** START OF DATA PROVIDED **

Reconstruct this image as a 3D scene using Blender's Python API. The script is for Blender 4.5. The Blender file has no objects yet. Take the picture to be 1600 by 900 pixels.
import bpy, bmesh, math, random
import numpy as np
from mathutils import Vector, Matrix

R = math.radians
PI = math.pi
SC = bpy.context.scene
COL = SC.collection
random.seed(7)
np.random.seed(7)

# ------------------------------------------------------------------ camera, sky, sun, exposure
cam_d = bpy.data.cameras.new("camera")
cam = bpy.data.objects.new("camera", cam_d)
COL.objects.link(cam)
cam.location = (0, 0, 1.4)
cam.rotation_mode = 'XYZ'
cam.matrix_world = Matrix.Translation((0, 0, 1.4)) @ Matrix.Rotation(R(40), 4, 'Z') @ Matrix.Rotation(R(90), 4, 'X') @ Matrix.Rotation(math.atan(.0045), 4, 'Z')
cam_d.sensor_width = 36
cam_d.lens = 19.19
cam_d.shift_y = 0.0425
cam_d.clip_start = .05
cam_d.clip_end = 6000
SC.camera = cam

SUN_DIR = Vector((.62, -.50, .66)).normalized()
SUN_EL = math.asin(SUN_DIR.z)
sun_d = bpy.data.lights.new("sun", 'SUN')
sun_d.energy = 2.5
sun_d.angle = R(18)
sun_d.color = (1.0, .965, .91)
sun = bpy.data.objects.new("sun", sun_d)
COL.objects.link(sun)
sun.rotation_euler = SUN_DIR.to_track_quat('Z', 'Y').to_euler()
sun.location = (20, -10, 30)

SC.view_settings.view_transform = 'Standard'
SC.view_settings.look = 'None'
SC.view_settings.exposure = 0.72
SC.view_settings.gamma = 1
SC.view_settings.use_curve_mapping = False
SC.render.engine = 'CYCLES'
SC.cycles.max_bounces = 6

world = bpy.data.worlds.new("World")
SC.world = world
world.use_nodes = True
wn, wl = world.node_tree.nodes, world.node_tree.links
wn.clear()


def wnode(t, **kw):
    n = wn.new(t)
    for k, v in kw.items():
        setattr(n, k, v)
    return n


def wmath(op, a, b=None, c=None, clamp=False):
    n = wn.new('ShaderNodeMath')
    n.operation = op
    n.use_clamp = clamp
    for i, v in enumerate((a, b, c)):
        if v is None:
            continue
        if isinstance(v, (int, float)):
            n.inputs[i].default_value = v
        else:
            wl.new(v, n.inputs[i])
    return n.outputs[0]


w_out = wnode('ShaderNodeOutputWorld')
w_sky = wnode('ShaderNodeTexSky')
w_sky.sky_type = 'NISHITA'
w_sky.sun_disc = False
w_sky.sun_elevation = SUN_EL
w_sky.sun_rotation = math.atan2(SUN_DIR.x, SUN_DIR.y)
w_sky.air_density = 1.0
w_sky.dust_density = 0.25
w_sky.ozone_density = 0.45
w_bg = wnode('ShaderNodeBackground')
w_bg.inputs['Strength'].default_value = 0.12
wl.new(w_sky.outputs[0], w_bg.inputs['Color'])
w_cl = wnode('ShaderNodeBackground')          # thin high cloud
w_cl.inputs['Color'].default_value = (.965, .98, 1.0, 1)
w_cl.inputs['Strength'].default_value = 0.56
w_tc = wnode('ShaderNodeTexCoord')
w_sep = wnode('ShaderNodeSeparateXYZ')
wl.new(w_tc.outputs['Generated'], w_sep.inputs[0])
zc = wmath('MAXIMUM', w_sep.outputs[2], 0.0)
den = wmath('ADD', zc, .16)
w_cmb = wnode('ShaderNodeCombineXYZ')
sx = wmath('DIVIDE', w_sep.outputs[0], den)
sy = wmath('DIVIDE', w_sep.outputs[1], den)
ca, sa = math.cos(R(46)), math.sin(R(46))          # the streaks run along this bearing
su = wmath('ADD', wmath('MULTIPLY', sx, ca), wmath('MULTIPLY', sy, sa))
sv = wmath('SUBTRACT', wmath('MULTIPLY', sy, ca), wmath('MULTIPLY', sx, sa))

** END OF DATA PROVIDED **

→ **YOUR OBJECTIVE**:
Return all of the data precisely as it appears.

→ **RESPONSE TO THIS TASK**:
Reconstruct this image as a 3D scene using Blender's Python API. The script is for Blender 4.5. The Blender file has no objects yet. Take the picture to be 1600 by 900 pixels.
import bpy, bmesh, math, random
import numpy as np
from mathutils import Vector, Matrix

R = math.radians
PI = math.pi
SC = bpy.context.scene
COL = SC.collection
random.seed(7)
np.random.seed(7)

# ------------------------------------------------------------------ camera, sky, sun, exposure
cam_d = bpy.data.cameras.new("camera")
cam = bpy.data.objects.new("camera", cam_d)
COL.objects.link(cam)
cam.location = (0, 0, 1.4)
cam.rotation_mode = 'XYZ'
cam.matrix_world = Matrix.Translation((0, 0, 1.4)) @ Matrix.Rotation(R(40), 4, 'Z') @ Matrix.Rotation(R(90), 4, 'X') @ Matrix.Rotation(math.atan(.0045), 4, 'Z')
cam_d.sensor_width = 36
cam_d.lens = 19.19
cam_d.shift_y = 0.0425
cam_d.clip_start = .05
cam_d.clip_end = 6000
SC.camera = cam

SUN_DIR = Vector((.62, -.50, .66)).normalized()
SUN_EL = math.asin(SUN_DIR.z)
sun_d = bpy.data.lights.new("sun", 'SUN')
sun_d.energy = 2.5
sun_d.angle = R(18)
sun_d.color = (1.0, .965, .91)
sun = bpy.data.objects.new("sun", sun_d)
COL.objects.link(sun)
sun.rotation_euler = SUN_DIR.to_track_quat('Z', 'Y').to_euler()
sun.location = (20, -10, 30)

SC.view_settings.view_transform = 'Standard'
SC.view_settings.look = 'None'
SC.view_settings.exposure = 0.72
SC.view_settings.gamma = 1
SC.view_settings.use_curve_mapping = False
SC.render.engine = 'CYCLES'
SC.cycles.max_bounces = 6

world = bpy.data.worlds.new("World")
SC.world = world
world.use_nodes = True
wn, wl = world.node_tree.nodes, world.node_tree.links
wn.clear()


def wnode(t, **kw):
    n = wn.new(t)
    for k, v in kw.items():
        setattr(n, k, v)
    return n


def wmath(op, a, b=None, c=None, clamp=False):
    n = wn.new('ShaderNodeMath')
    n.operation = op
    n.use_clamp = clamp
    for i, v in enumerate((a, b, c)):
        if v is None:
            continue
        if isinstance(v, (int, float)):
            n.inputs[i].default_value = v
        else:
            wl.new(v, n.inputs[i])
    return n.outputs[0]


w_out = wnode('ShaderNodeOutputWorld')
w_sky = wnode('ShaderNodeTexSky')
w_sky.sky_type = 'NISHITA'
w_sky.sun_disc = False
w_sky.sun_elevation = SUN_EL
w_sky.sun_rotation = math.atan2(SUN_DIR.x, SUN_DIR.y)
w_sky.air_density = 1.0
w_sky.dust_density = 0.25
w_sky.ozone_density = 0.45
w_bg = wnode('ShaderNodeBackground')
w_bg.inputs['Strength'].default_value = 0.12
wl.new(w_sky.outputs[0], w_bg.inputs['Color'])
w_cl = wnode('ShaderNodeBackground')          # thin high cloud
w_cl.inputs['Color'].default_value = (.965, .98, 1.0, 1)
w_cl.inputs['Strength'].default_value = 0.56
w_tc = wnode('ShaderNodeTexCoord')
w_sep = wnode('ShaderNodeSeparateXYZ')
wl.new(w_tc.outputs['Generated'], w_sep.inputs[0])
zc = wmath('MAXIMUM', w_sep.outputs[2], 0.0)
den = wmath('ADD', zc, .16)
w_cmb = wnode('ShaderNodeCombineXYZ')
sx = wmath('DIVIDE', w_sep.outputs[0], den)
sy = wmath('DIVIDE', w_sep.outputs[1], den)
ca, sa = math.cos(R(46)), math.sin(R(46))          # the streaks run along this bearing
su = wmath('ADD', wmath('MULTIPLY', sx, ca), wmath('MULTIPLY', sy, sa))
sv = wmath('SUBTRACT', wmath('MULTIPLY', sy, ca), wmath('MULTIPLY', sx, sa))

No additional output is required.